[time-nuts] Phase noise confusion II

Chris Caudle chris at chriscaudle.org
Fri Apr 10 21:33:19 UTC 2020


On Thu, April 9, 2020 11:20 pm, Hal Murray wrote:
> Suppose I measure the edge to edge times and make a histogram.

How precisely can you measure the period.  You would be using the rising
edge as start time and stop time, with no dead time, i.e. measure the time
of every period?

> Can I get jitter out of that?

I think that is typically referrred to as period jitter in the literature
I have seen. I think you could in theory derive any other view of the
timing error if you had enough measurements, and if the measurements had
enough precision and accuracy.  I think in practice that is difficult to
achieve, otherwise there would not be need for DMTD, PLL based mix down
for phase noise measurement, Miles's fancy quad ADC instruments, etc., you
could just use a time interval counter for everything.
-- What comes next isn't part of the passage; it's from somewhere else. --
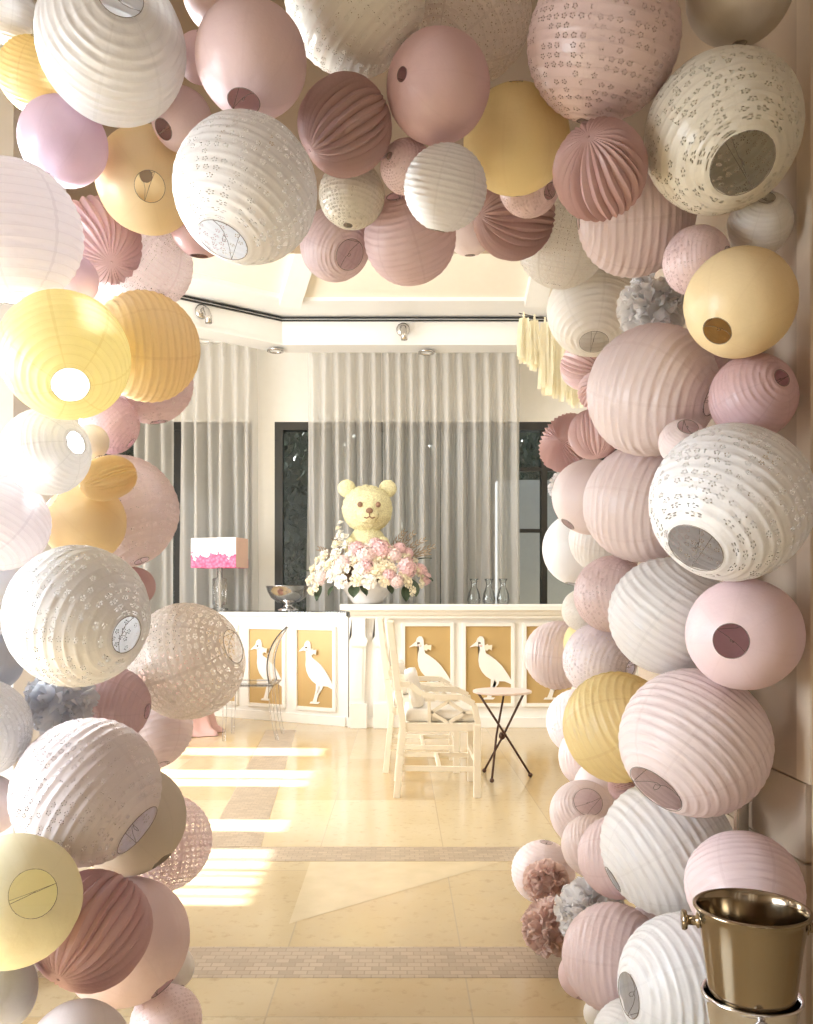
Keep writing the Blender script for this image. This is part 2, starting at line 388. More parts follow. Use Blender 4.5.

Most of the jitter terminology has come from the digital communications
industries, because that is typically where you care about edge position,
vs. phase noise in an application where you care about modulation, noise
in an RF transmitter or receiver, etc.

This app note has an overview of the definitions of the various ways to
measure jitter:
https://www.sitime.com/sites/default/files/gated/AN10007-Jitter-and-measurement.pdf

I have some small quibbles, like in section 2.1.2 it begins with the
statement "Because the period jitter from a clock is random in nature with
Gaussian distribution...."
I would rather phrase it "If the period jitter from a clock is random in
nature...." because there are a lot of ways that systematic noise can get
into a clock and make the jitter behavior not random, or at least
non-Gaussian.

> Where is the clock recovery loop?

I think that comes from a lot of the measurement techniques where you
don't care if the clock you are measuring is slightly off of nominally
perfect frequency, because the receiver will have a PLL which will track
the average value of the clock, what you care about is short term
variation around that average value, so the measurement techniques utilize
a PLL (either physically implemented, or simulated in software) to mimic
the behavior of the receiver PLL so that you effectively ignored slow
variation in the average period time.

On Fri, April 10, 2020 5:05 am, Dana Whitlow wrote:
> Question about definition of jitter:   Is it the variation in
> pulse-to-pulse spacing, or is it
> the variation in pulse positions with respect to a jitter-free waveform?

See the document linked above, there are various distinctions made to what
and how you measure the period based on how the clock is being used or
what particular behavior you care about.